Empowered by a New Report, Public Defenders Push for Manageable Caseloads

February 19, 2014

On a typical recent morning Colleen M. Polak, a St. Louis County public defender, ran upstairs and down and up again and in and out of four courtrooms, simultaneously representing clients in 10 cases. She consulted, negotiated and sometimes just waited.

On this day, one client was sentenced to six years for illegal gun possession after a judge dismissed Ms. Polak’s objections to what she called questionable evidence. Ms. Polak, 32, was disappointed, saying that she had spent weekends on the case so as not to deprive other clients of her time but that it was impossible to spread herself as thinly as the job required.

“Some clients are probably not getting as much attention as they deserve,” she said. “That’s what bothers me the most.

Here in Missouri, where public defenders say they are especially burdened, many legal experts hope that an exhaustive new analysis of workloads and needs, sponsored by the American Bar Association, will strengthen their multiyear battle for change.

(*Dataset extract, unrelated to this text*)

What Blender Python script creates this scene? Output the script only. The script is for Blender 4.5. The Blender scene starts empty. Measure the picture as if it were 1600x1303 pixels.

Chronically understaffed, and reeling from caseloads several times larger than those managed by private lawyers, public defenders here and in many parts of the country have started trying to force legislators to respond. In the last two years, defender agencies in Missouri and Miami have won, in state Supreme Courts, the right to refuse new cases they cannot responsibly handle.

Case refusal, with its potential to disrupt court dockets and even force prosecutors to drop charges, has not yet happened on a large scale. In Missouri, prosecutors and some judges have challenged the need for it, arguing that public defenders are inefficient and no more loaded by work than other parties in the justice system.

But many other legal experts say the daily triage required of public lawyers is unconstitutional and forces them to violate their ethical obligations to clients.

“Limited resources move to higher-level cases like murder and rape, and thousands of other defendants are simply being thrown under the bus, with the illusion of a lawyer,” said Stephen F. Hanlon, a private lawyer who is chairman of a national bar association advisory group on indigent defense and who provides legal representation to the Missouri State Public Defender System.

The new report, described by legal experts as the most detailed and credible of its kind, has provided numbers to back up the claim that defenders here face Sisyphean workloads.